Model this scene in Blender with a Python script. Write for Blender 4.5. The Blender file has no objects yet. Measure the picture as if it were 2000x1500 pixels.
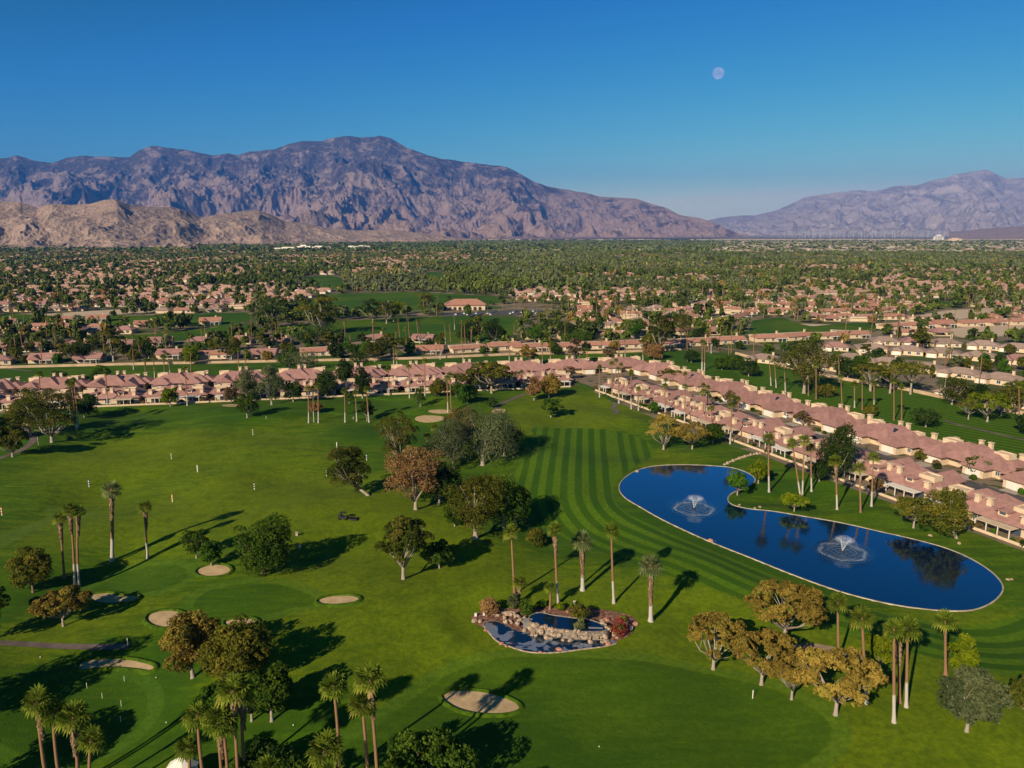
import bpy, math, random
import numpy as np
from mathutils import Vector, Matrix

# ------------------------------------------------------------------ camera, sky, sun, exposure
S = bpy.context.scene
C = S.collection
R = math.radians
FPX, PITCH, CAMH = 1482.0, R(11.26), 80.0          # focal length in photo pixels (2000 wide), tilt below the horizon, height
cam_d = bpy.data.cameras.new("camera")
cam_d.sensor_width = 36; cam_d.lens = 36 * FPX / 2000
cam_d.clip_start = 1; cam_d.clip_end = 400000
cam = bpy.data.objects.new("camera", cam_d); C.objects.link(cam)
cam.location = (0, 0, CAMH); cam.rotation_euler = (R(90) - PITCH, 0, 0)
S.camera = cam

SUN_EL, SUN_AZ = R(28), R(34)                        # shadows fall away from the camera and 34 degrees to its right
sun_dir = Vector((math.sin(SUN_AZ) * math.cos(SUN_EL), math.cos(SUN_AZ) * math.cos(SUN_EL), -math.sin(SUN_EL)))
sl = bpy.data.lights.new("sun", 'SUN'); sl.energy = 5.0; sl.angle = R(0.5); sl.color = (1.0, 0.84, 0.62)
so = bpy.data.objects.new("sun", sl); C.objects.link(so)
so.rotation_euler = sun_dir.to_track_quat('-Z', 'Y').to_euler()

W = bpy.data.worlds.new("World"); S.world = W; W.use_nodes = True
wt = W.node_tree; wt.nodes.clear()
sky = wt.nodes.new('ShaderNodeTexSky'); sky.sky_type = 'NISHITA'; sky.sun_disc = False
sky.sun_elevation = SUN_EL
sky.sun_rotation = math.atan2(-sun_dir.x, -sun_dir.y)   # compass angle of the sun, clockwise from +Y
sky.altitude = 300; sky.air_density = 1.0; sky.dust_density = 0.25; sky.ozone_density = 4.0
# the photograph was taken through a polariser and graded: each channel of the sky gets its own contrast
sep = wt.nodes.new('ShaderNodeSeparateColor'); comb = wt.nodes.new('ShaderNodeCombineColor'); wt.links.new(sky.outputs[0], sep.inputs[0])
for i, (g_, a_) in enumerate(((2.78, .0031), (1.62, .0208), (.65, .128))):
    p = wt.nodes.new('ShaderNodeMath'); p.operation = 'POWER'; wt.links.new(sep.outputs[i], p.inputs[0]); p.inputs[1].default_value = g_
    q = wt.nodes.new('ShaderNodeMath'); q.operation = 'MULTIPLY'; wt.links.new(p.outputs[0], q.inputs[0]); q.inputs[1].default_value = a_ / .06
    if i == 2:                                        # the deep blue falls off quickly towards the zenith
        p2 = wt.nodes.new('ShaderNodeMath'); p2.operation = 'POWER'; wt.links.new(sep.outputs[i], p2.inputs[0]); p2.inputs[1].default_value = 2.4
        q2 = wt.nodes.new('ShaderNodeMath'); q2.operation = 'MULTIPLY'; wt.links.new(p2.outputs[0], q2.inputs[0]); q2.inputs[1].default_value = .39 / 5.5 ** 2.4 / .06
        q3 = wt.nodes.new('ShaderNodeMath'); q3.operation = 'MINIMUM'; wt.links.new(q.outputs[0], q3.inputs[0]); wt.links.new(q2.outputs[0], q3.inputs[1]); q = q3
    u = wt.nodes.new('ShaderNodeMath'); u.operation = 'MINIMUM'; wt.links.new(q.outputs[0], u.inputs[0]); u.inputs[1].default_value = .65 / .06
    wt.links.new(u.outputs[0], comb.inputs[i])
bg = wt.nodes.new('ShaderNodeBackground'); bg.inputs['Strength'].default_value = 0.06
wo = wt.nodes.new('ShaderNodeOutputWorld')
wt.links.new(comb.outputs[0], bg.inputs[0]); wt.links.new(bg.outputs[0], wo.inputs[0])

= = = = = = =

▶ [STATED TASK]
Copy every line of the data word for word, omitting the images.

▶ [ANSWER TO THIS EXERCISE]
Model this scene in Blender with a Python script. Write for Blender 4.5. The Blender file has no objects yet. Measure the picture as if it were 2000x1500 pixels.
import bpy, math, random
import numpy as np
from mathutils import Vector, Matrix

# ------------------------------------------------------------------ camera, sky, sun, exposure
S = bpy.context.scene
C = S.collection
R = math.radians
FPX, PITCH, CAMH = 1482.0, R(11.26), 80.0          # focal length in photo pixels (2000 wide), tilt below the horizon, height
cam_d = bpy.data.cameras.new("camera")
cam_d.sensor_width = 36; cam_d.lens = 36 * FPX / 2000
cam_d.clip_start = 1; cam_d.clip_end = 400000
cam = bpy.data.objects.new("camera", cam_d); C.objects.link(cam)
cam.location = (0, 0, CAMH); cam.rotation_euler = (R(90) - PITCH, 0, 0)
S.camera = cam

SUN_EL, SUN_AZ = R(28), R(34)                        # shadows fall away from the camera and 34 degrees to its right
sun_dir = Vector((math.sin(SUN_AZ) * math.cos(SUN_EL), math.cos(SUN_AZ) * math.cos(SUN_EL), -math.sin(SUN_EL)))
sl = bpy.data.lights.new("sun", 'SUN'); sl.energy = 5.0; sl.angle = R(0.5); sl.color = (1.0, 0.84, 0.62)
so = bpy.data.objects.new("sun", sl); C.objects.link(so)
so.rotation_euler = sun_dir.to_track_quat('-Z', 'Y').to_euler()

W = bpy.data.worlds.new("World"); S.world = W; W.use_nodes = True
wt = W.node_tree; wt.nodes.clear()
sky = wt.nodes.new('ShaderNodeTexSky'); sky.sky_type = 'NISHITA'; sky.sun_disc = False
sky.sun_elevation = SUN_EL
sky.sun_rotation = math.atan2(-sun_dir.x, -sun_dir.y)   # compass angle of the sun, clockwise from +Y
sky.altitude = 300; sky.air_density = 1.0; sky.dust_density = 0.25; sky.ozone_density = 4.0
# the photograph was taken through a polariser and graded: each channel of the sky gets its own contrast
sep = wt.nodes.new('ShaderNodeSeparateColor'); comb = wt.nodes.new('ShaderNodeCombineColor'); wt.links.new(sky.outputs[0], sep.inputs[0])
for i, (g_, a_) in enumerate(((2.78, .0031), (1.62, .0208), (.65, .128))):
    p = wt.nodes.new('ShaderNodeMath'); p.operation = 'POWER'; wt.links.new(sep.outputs[i], p.inputs[0]); p.inputs[1].default_value = g_
    q = wt.nodes.new('ShaderNodeMath'); q.operation = 'MULTIPLY'; wt.links.new(p.outputs[0], q.inputs[0]); q.inputs[1].default_value = a_ / .06
    if i == 2:                                        # the deep blue falls off quickly towards the zenith
        p2 = wt.nodes.new('ShaderNodeMath'); p2.operation = 'POWER'; wt.links.new(sep.outputs[i], p2.inputs[0]); p2.inputs[1].default_value = 2.4
        q2 = wt.nodes.new('ShaderNodeMath'); q2.operation = 'MULTIPLY'; wt.links.new(p2.outputs[0], q2.inputs[0]); q2.inputs[1].default_value = .39 / 5.5 ** 2.4 / .06
        q3 = wt.nodes.new('ShaderNodeMath'); q3.operation = 'MINIMUM'; wt.links.new(q.outputs[0], q3.inputs[0]); wt.links.new(q2.outputs[0], q3.inputs[1]); q = q3
    u = wt.nodes.new('ShaderNodeMath'); u.operation = 'MINIMUM'; wt.links.new(q.outputs[0], u.inputs[0]); u.inputs[1].default_value = .65 / .06
    wt.links.new(u.outputs[0], comb.inputs[i])
bg = wt.nodes.new('ShaderNodeBackground'); bg.inputs['Strength'].default_value = 0.06
wo = wt.nodes.new('ShaderNodeOutputWorld')
wt.links.new(comb.outputs[0], bg.inputs[0]); wt.links.new(bg.outputs[0], wo.inputs[0])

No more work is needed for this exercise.